For Immediate Release:
November 21, 2025
For press inquiries only, contact:
Amanda Priest (334) 322-5694
William Califf (334) 604-3230
(Montgomery, Ala) – Attorney General Steve Marshall filed an amicus brief earlier this week supporting the Jefferson County Commission’s appeal of a district court ruling that prohibits the Commission from using the district maps it drew following the 2020 census. The map retained the same basic geography of maps the Commission had enacted in 1993, 2001, and 2013 that had been approved by the Department of Justice, but plaintiffs challenged the new map as a racial gerrymander and the district court agreed. In October, the Eleventh Circuit held that the Commission could use its enacted map for the 2026 election while the appellate court considers the Commission’s appeal.
Marshall’s brief argues that the district court erred in its ruling by presuming without evidence that the Commission imposed racial targets rather than presuming that the Commission acted in good faith.
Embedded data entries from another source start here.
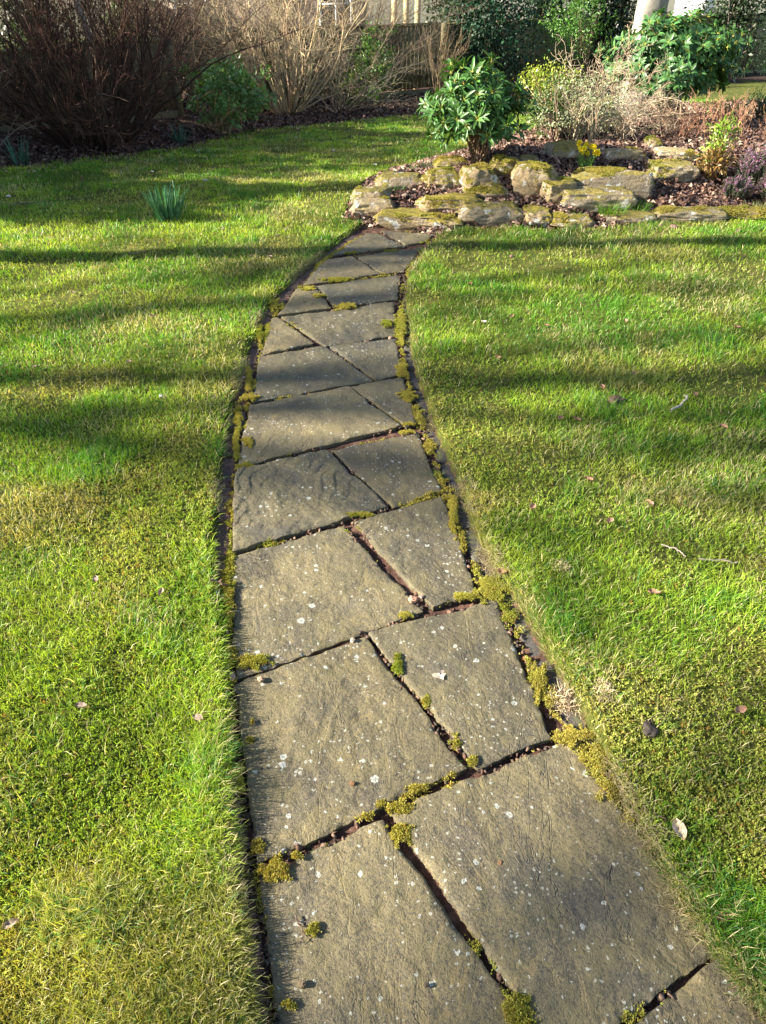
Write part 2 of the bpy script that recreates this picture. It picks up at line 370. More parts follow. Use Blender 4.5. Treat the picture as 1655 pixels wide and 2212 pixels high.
# ---------------------------------------------------------------- the ground sheet
def axis(segs):
    out = [segs[0][0]]
    for a, b, s in segs:
        n = max(1, int(round((b-a)/s))); out += list(np.linspace(a, b, n+1)[1:])
    return np.array(out)
gx = axis([(-120, -20, 10), (-20, -6, .7), (-6, -1.3, .08), (-1.3, 1.35, .014), (1.35, 5, .06), (5, 12, .2), (12, 30, 1.5), (30, 120, 10)])
gy = axis([(-30, -2, 2), (-2, .2, .2), (.2, 5.9, .015), (5.9, 12, .045), (12, 18, .12), (18, 40, 1), (40, 160, 12)])
GX, GY = np.meshgrid(gx, gy); gz = H(GX, GY)
rg = region(GX, GY)
col = np.zeros(GX.shape+(3,)); col[..., 0] = (rg >= 2); col[..., 1] = (rg == 1)
near = (np.abs(GX) < 1.4)&(GY < 6)&(rg == 1); gz = gz+np.where(near, .0035*fbm(GX*30, GY*30, 1., 3), 0)
idx = np.arange(GX.size).reshape(GX.shape); F = np.stack([idx[:-1, :-1], idx[:-1, 1:], idx[1:, 1:], idx[1:, :-1]], -1).reshape(-1, 4)
g = mk('ground', np.stack([GX, GY, gz], -1).reshape(-1, 3), F, M['ground'], None, col.reshape(-1, 3), True); tag(g, kind='structure')

# ---------------------------------------------------------------- paving slabs
ZM = {'A': (900, 900, .6647), 'B': (800, 1650, .8459), 'C': (800, 2500, .9668), 'D': (900, 3200, 1.3076), 'S': (0, 0, 1)}
def zp(k, x, y): ox, oy, s = ZM[k]; return ((ox+x*s)/1.8513, (oy+y*s)/1.8513)
def gp(k, x, y):
    d = raydir(*zp(k, x, y)); t = CAM_H/-d[2]; return (d*t)[:2]
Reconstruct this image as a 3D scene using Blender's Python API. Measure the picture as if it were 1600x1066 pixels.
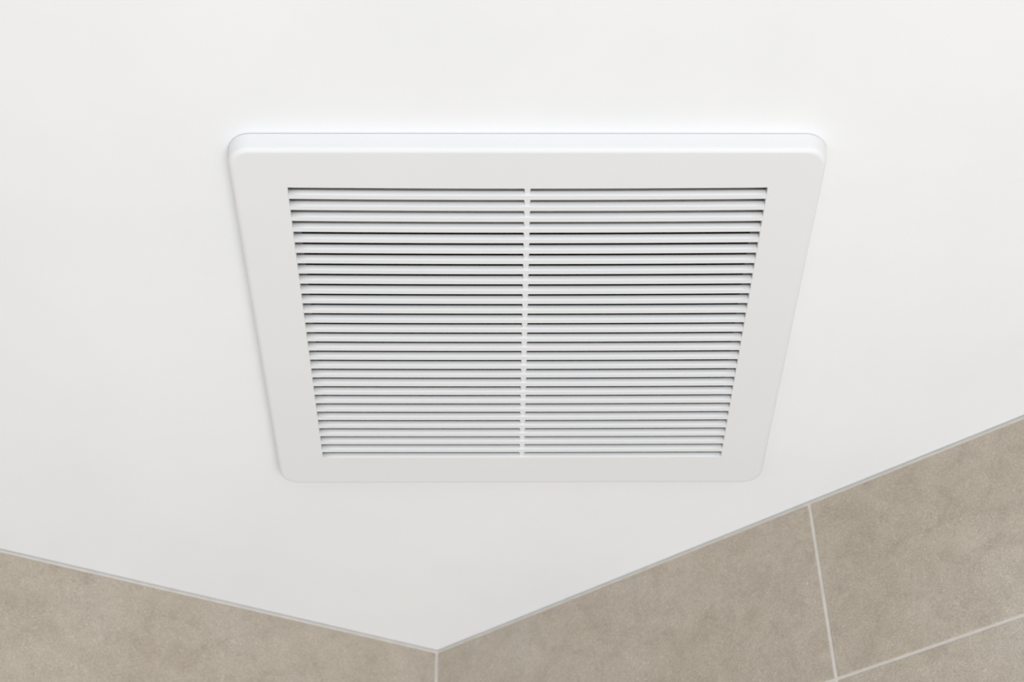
import bpy, bmesh, math
import numpy as np
from mathutils import Vector, Matrix

for o in list(bpy.data.objects):
    bpy.data.objects.remove(o)
sc = bpy.context.scene
C = sc.collection

# ------------------------------------------------------------------ camera
H = 0.700                      # camera to face plane of the vent cover
T = 0.013                      # cover stands this far below the ceiling
ZC = 2.400                     # ceiling height
ZF = ZC - T                    # face plane of the cover
ZCAM = ZF - H
PITCH, ROLL, YAW, FPX = 7.13425886e-01, -1.14772563e-02, 1.58662013e-02, 2552.98
cp, sp, cy, sy = math.cos(PITCH), math.sin(PITCH), math.cos(YAW), math.sin(YAW)
fwd = Vector((sy * cp, cy * cp, sp))
rt = Vector((cy, -sy, 0))
up = rt.cross(fwd)
cr, sr = math.cos(ROLL), math.sin(ROLL)
r2 = rt * cr + up * sr
u2 = up * cr - rt * sr
cam = bpy.data.cameras.new('camera')
cam.sensor_width = 36.0
cam.sensor_fit = 'HORIZONTAL'
cam.lens = FPX / 1600 * 36
cam.clip_start = 0.01
cam.dof.use_dof = True
cam.dof.focus_distance = 1.04
cam.dof.aperture_fstop = 11
co = bpy.data.objects.new('camera', cam)
m = Matrix.Identity(4)
for i in range(3):
    m[i][0], m[i][1], m[i][2] = r2[i], u2[i], -fwd[i]
m[2][3] = ZCAM
co.matrix_world = m
C.objects.link(co)
sc.camera = co

# ------------------------------------------------------------------ light
sc.view_settings.view_transform = 'Standard'
sc.view_settings.look = 'None'
sc.view_settings.gamma = 1
sc.view_settings.use_curve_mapping = False
sc.view_settings.exposure = 0.0
w = bpy.data.worlds.new('room_light')
sc.world = w
w.use_nodes = True
w.node_tree.nodes['Background'].inputs[0].default_value = (0.930, 0.962, 1.0, 1)
w.node_tree.nodes['Background'].inputs[1].default_value = 0.955


def area(name, loc, target, size, power, col=(1, 1, 1)):
    l = bpy.data.lights.new(name, 'AREA')
    l.shape = 'RECTANGLE'
    l.size, l.size_y = size
    l.energy = power
    l.color = col
    o = bpy.data.objects.new(name, l)
    o.location = loc
    o.rotation_euler = (Vector(target) - Vector(loc)).to_track_quat('-Z', 'Y').to_euler()
    C.objects.link(o)
    return o


area('added_fill_light', (0.7, -0.85, 0.1), (0.0, 0.9, 2.4), (1.3, 1.3), 34, (0.95, 0.975, 1.0))  # added fill, low behind the camera to the right, not an actual window

# ------------------------------------------------------------------ materials


def mat(name, base, rough=0.5, spec=0.5):
    mt = bpy.data.materials.new(name)
    mt.use_nodes = True
    b = mt.node_tree.nodes['Principled BSDF']
    b.inputs['Base Color'].default_value = (*base, 1)
    b.inputs['Roughness'].default_value = rough
    b.inputs['Specular IOR Level'].default_value = spec
    return mt, mt.node_tree, b


def coord(nt, scale=1.0):
    tc = nt.nodes.new('ShaderNodeTexCoord')
    mp = nt.nodes.new('ShaderNodeMapping')
    mp.inputs['Scale'].default_value = (scale,) * 3
    nt.links.new(tc.outputs['Object'], mp.inputs[0])
    return mp.outputs[0]


def noise(nt, vec, scale, detail=3, rough=0.5, dist=0.0):
    n = nt.nodes.new('ShaderNodeTexNoise')
    n.inputs['Scale'].default_value = scale
    n.inputs['Detail'].default_value = detail
    n.inputs['Roughness'].default_value = rough
    n.inputs['Distortion'].default_value = dist
    nt.links.new(vec, n.inputs['Vector'])
    return n.outputs['Fac']


def ramp(nt, fac, stops):
    r = nt.nodes.new('ShaderNodeValToRGB')
    e = r.color_ramp.elements
    while len(e) < len(stops):
        e.new(0.5)
    for k, (p, c) in enumerate(stops):
        e[k].position = p
        e[k].color = (*c, 1)
    nt.links.new(fac, r.inputs[0])
    return r.outputs[0]


def mix(nt, a, b, fac, mode='MIX'):
    x = nt.nodes.new('ShaderNodeMix')
    x.data_type = 'RGBA'
    x.blend_type = mode
    if isinstance(fac, (int, float)):
        x.inputs[0].default_value = fac
    else:
        nt.links.new(fac, x.inputs[0])
    nt.links.new(a, x.inputs[6])
    nt.links.new(b, x.inputs[7])
    return x.outputs[2]


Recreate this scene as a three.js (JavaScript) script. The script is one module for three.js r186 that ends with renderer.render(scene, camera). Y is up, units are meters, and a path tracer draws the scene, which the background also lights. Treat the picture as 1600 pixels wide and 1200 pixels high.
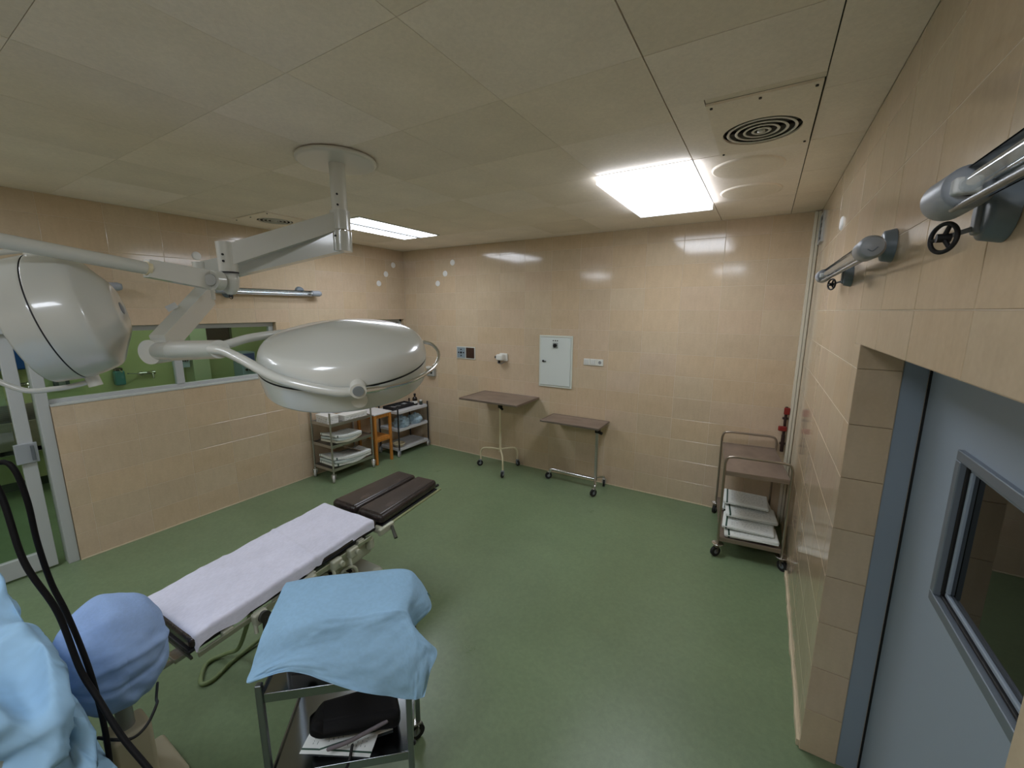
import * as THREE from 'three';
import { RoundedBoxGeometry } from 'three/addons/geometries/RoundedBoxGeometry.js';
import { mergeGeometries } from 'three/addons/utils/BufferGeometryUtils.js';
import { RectAreaLightUniformsLib } from 'three/addons/lights/RectAreaLightUniformsLib.js';

// ------------------------------------------------------------------ camera, light, exposure
const scene = new THREE.Scene();
scene.background = new THREE.Color(0x000000);
const camera = new THREE.PerspectiveCamera(86.12, 1600 / 1200, 0.05, 60);
camera.position.set(0, 2.18, 0);
camera.rotation.order = 'YXZ';
camera.rotation.set(-0.1784, 0.546, 0.0028);
scene.add(camera);
const renderer = new THREE.WebGLRenderer({ antialias: true });
renderer.toneMapping = THREE.LinearToneMapping;
renderer.toneMappingExposure = 1.03;
renderer.shadowMap.enabled = true;
RectAreaLightUniformsLib.init();
const XL = -4.943, XR = 0.351, ZB = -4.841, ZF = 2.2, CH = 3.075;      // the room
const LAMP_COLOR = 0xeef4ff;
function areaLight(x, y, z, w, d, intensity, color = LAMP_COLOR) {     // shines straight down
  const l = new THREE.RectAreaLight(color, intensity, w, d);
  l.position.set(x, y, z); l.rotation.x = -Math.PI / 2; l.castShadow = true; scene.add(l);
}
const PANEL = 5.5, GLOW = 8;
areaLight(-0.7665, 3.008, -3.44, 0.56, 1.12, PANEL);           // square-box ceiling lamp, right
areaLight(-3.766, 3.055, -3.42, 0.56, 1.12, PANEL);            // tube lamp, left
areaLight(-3.766, 3.055, 0.75, 0.56, 1.12, PANEL * 2.1);       // its twins behind the camera
areaLight(-0.7665, 3.055, 0.75, 0.56, 1.12, PANEL * 1.8);
areaLight(-6.3, 2.86, -2.6, 0.5, 1.1, 2.4, 0xf2ffe8);            // scrub room behind the glass
areaLight(-6.3, 2.86, 0.3, 0.5, 1.1, 2, 0xf2ffe8);

for (const [x, z, w, ry] of [[-0.464, -3.44, 1.15, PI0(1)], [-1.069, -3.44, 1.15, PI0(-1)], [-0.7665, -2.848, 0.58, 0], [-0.7665, -4.032, 0.58, PI0(2)]]) {   // its glowing edges
  const l = new THREE.RectAreaLight(LAMP_COLOR, 5, w, 0.045); l.position.set(x, CH - 0.03, z); l.rotation.y = ry + Math.PI; l.castShadow = true; scene.add(l);
}
function PI0(k) { return k * Math.PI / 2; }

// ------------------------------------------------------------------ helpers
let seed = 7;
const rnd = () => { seed = (seed * 1664525 + 1013904223) >>> 0; return seed / 4294967296; };
const rr = (a, b) => a + (b - a) * rnd();
const V = (x, y, z) => new THREE.Vector3(x, y, z);
const PI = Math.PI;
const used = {};
function numbered(name) { const n = used[name] = (used[name] ?? -1) + 1; return n ? `${name}_${String(n).padStart(3, '0')}` : name; }
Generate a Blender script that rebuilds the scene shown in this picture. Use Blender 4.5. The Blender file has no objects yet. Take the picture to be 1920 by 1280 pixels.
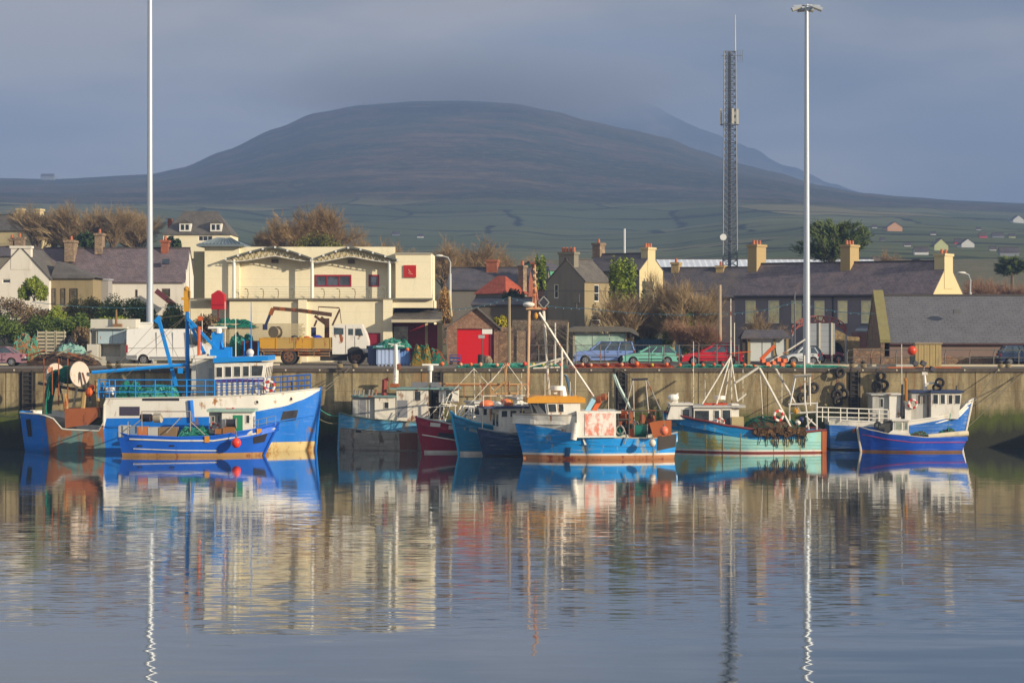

“The U.S. Supreme Court has been clear that courts must presume that a legislative body acts in good faith. The district court ignored that rule and created a problem that doesn’t exist,” Attorney General Marshall said. “The presumption that state and local officials act for legitimate rather than discriminatory reasons is vital because, without it, courts are transformed into weapons of political warfare. That is exactly what happened here.”
The Alabama-led brief was joined by Florida Attorney General James Uthmeier and Georgia Attorney General Chris Carr.